Climate change will in large part determine how much of our state burns each year, but we have a choice about how many people and how much property to put in areas subject to burning.  Reducing our exposure to the increasing wildfire risk is an adaptation to climate change — an alteration of our behavior, in light of the expected risks going forward.  For the moment at least, we seem unwilling to listen to the warnings.

But hey, at least the state had a conversation, and decided not to do anything.

Cause and Effect

So what are the causes?  According to the US Forest Service, the enormous bark beetle kill is due in part to warmer winters, resulting from climate change.  These forests filled with dead trees are warm and dry for longer each year, lengthening the western US fire season by about 2 months.  So it’s perhaps unsurprising that the number of large wild fires per year has already increased from 140 in the 1980s, to 250 in the first decade of the 2000s.  This infographic from the Union of Concerned Scientists is a good cartoon summary:

(see this paper for the references behind the infographic)

The third panel is probably the scariest for Colorado.  The dark red swath covering most of the western half of the state means that we expect more than six times as much land to burn each year in the near future, with just 1°C (1.8°F) of additional warming — and as Kevin Anderson and many others have pointed out, it is virtually certain that we will see another 1°C of warming… if not 3°C, or even more.

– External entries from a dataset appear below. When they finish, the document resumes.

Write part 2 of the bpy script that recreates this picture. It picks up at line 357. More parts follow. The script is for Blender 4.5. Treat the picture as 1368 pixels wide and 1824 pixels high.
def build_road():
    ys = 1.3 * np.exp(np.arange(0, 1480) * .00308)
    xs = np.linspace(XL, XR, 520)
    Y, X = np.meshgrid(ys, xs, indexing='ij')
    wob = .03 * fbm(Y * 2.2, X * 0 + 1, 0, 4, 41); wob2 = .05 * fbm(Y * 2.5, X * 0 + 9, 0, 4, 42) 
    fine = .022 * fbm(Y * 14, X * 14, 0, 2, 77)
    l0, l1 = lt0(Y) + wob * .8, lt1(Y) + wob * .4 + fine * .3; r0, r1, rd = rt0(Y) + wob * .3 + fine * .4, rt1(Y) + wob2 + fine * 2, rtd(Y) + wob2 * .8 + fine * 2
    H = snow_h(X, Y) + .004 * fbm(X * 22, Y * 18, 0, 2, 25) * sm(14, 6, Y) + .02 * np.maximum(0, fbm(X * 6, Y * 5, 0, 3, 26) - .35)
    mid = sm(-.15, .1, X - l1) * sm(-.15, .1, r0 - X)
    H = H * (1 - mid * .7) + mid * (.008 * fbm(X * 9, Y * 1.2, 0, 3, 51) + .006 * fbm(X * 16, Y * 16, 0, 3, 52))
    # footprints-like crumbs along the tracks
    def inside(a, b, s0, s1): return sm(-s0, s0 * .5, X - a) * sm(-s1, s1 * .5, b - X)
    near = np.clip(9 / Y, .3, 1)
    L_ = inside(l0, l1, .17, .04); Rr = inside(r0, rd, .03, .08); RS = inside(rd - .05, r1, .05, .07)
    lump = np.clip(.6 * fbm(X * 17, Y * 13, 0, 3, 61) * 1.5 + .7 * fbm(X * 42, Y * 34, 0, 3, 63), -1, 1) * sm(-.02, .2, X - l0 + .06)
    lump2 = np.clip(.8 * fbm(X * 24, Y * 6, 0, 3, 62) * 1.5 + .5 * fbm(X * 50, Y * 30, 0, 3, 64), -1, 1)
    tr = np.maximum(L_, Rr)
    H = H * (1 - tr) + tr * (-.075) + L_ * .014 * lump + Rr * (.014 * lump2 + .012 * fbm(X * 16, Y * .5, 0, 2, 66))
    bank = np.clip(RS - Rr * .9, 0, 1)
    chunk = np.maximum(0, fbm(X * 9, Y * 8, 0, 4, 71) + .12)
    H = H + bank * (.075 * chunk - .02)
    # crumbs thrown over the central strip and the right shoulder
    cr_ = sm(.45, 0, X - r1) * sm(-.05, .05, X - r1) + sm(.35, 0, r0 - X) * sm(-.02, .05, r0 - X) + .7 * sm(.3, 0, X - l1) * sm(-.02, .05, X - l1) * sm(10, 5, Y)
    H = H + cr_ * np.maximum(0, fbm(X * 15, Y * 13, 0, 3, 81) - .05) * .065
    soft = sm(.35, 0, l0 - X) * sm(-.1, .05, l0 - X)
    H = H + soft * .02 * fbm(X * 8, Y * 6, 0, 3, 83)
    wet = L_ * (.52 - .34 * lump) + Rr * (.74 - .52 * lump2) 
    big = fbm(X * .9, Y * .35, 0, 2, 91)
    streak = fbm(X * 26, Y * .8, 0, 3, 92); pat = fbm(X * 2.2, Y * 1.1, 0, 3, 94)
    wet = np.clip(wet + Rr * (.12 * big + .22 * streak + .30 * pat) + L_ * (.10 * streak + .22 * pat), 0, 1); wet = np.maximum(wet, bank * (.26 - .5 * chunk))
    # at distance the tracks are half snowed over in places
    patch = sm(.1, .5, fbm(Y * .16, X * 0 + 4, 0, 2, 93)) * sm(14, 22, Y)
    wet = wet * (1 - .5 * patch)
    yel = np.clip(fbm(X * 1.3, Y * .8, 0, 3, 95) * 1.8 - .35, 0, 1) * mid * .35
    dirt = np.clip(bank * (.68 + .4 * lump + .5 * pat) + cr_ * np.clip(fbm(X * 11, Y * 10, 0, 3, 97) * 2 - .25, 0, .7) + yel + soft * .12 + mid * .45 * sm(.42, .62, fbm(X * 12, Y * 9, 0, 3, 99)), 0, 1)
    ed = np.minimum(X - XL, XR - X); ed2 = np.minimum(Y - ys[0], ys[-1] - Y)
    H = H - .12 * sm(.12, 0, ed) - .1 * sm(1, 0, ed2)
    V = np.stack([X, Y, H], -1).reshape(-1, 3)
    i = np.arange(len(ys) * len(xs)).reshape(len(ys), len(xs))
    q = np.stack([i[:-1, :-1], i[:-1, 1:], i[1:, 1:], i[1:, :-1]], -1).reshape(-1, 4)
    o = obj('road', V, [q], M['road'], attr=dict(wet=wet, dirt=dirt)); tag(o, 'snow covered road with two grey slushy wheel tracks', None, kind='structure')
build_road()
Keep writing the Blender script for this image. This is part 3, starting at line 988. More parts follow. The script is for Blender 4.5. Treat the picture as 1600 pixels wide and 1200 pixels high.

So our elected representatives are right to be concerned about increased risk from wildfires, and about the safety of the firefighters who try to protect us from those fires.  But we’re still missing the point:  We control our exposure to risk locally, and we control the magnitude of that risk globally.

Mitigation?

Policies aimed at avoiding or reducing climate change (like putting a price on carbon) are mitigation efforts.  We’re not talking about them much, even in the context of an obviously climate mediated risk like wildfires.  This is bad.  If we can’t have a conversation about what’s increasing the wildfire risks, how can we hope to respond appropriately?  Is our refusal to respond to change related to our refusal to accept the cause of the change?  Or is it more a kind of landscape amnesia — an inability to even see the change?  Are we going to forget what normal fire seasons looked like, in the same way that we’ve started to forget what a normal winter feels like:

Cold

Double Climate #Fail

Right now we’re managing to fail doubly with respect to climate change.  We are both unwilling to adapt to the foreseeable risks, and unwilling to even mention that these risks are linked to our greenhouse gas emissions, let alone talk about what we might do to mitigate those emissions and the risks that they create.

If we really care about our firefighters, if we really are intent on avoiding ever more costly and tragic conflagrations in our state, we need to both adapt and mitigate.  We need to start building for a warmer world now, and we need to stop warming the world as quickly as possible.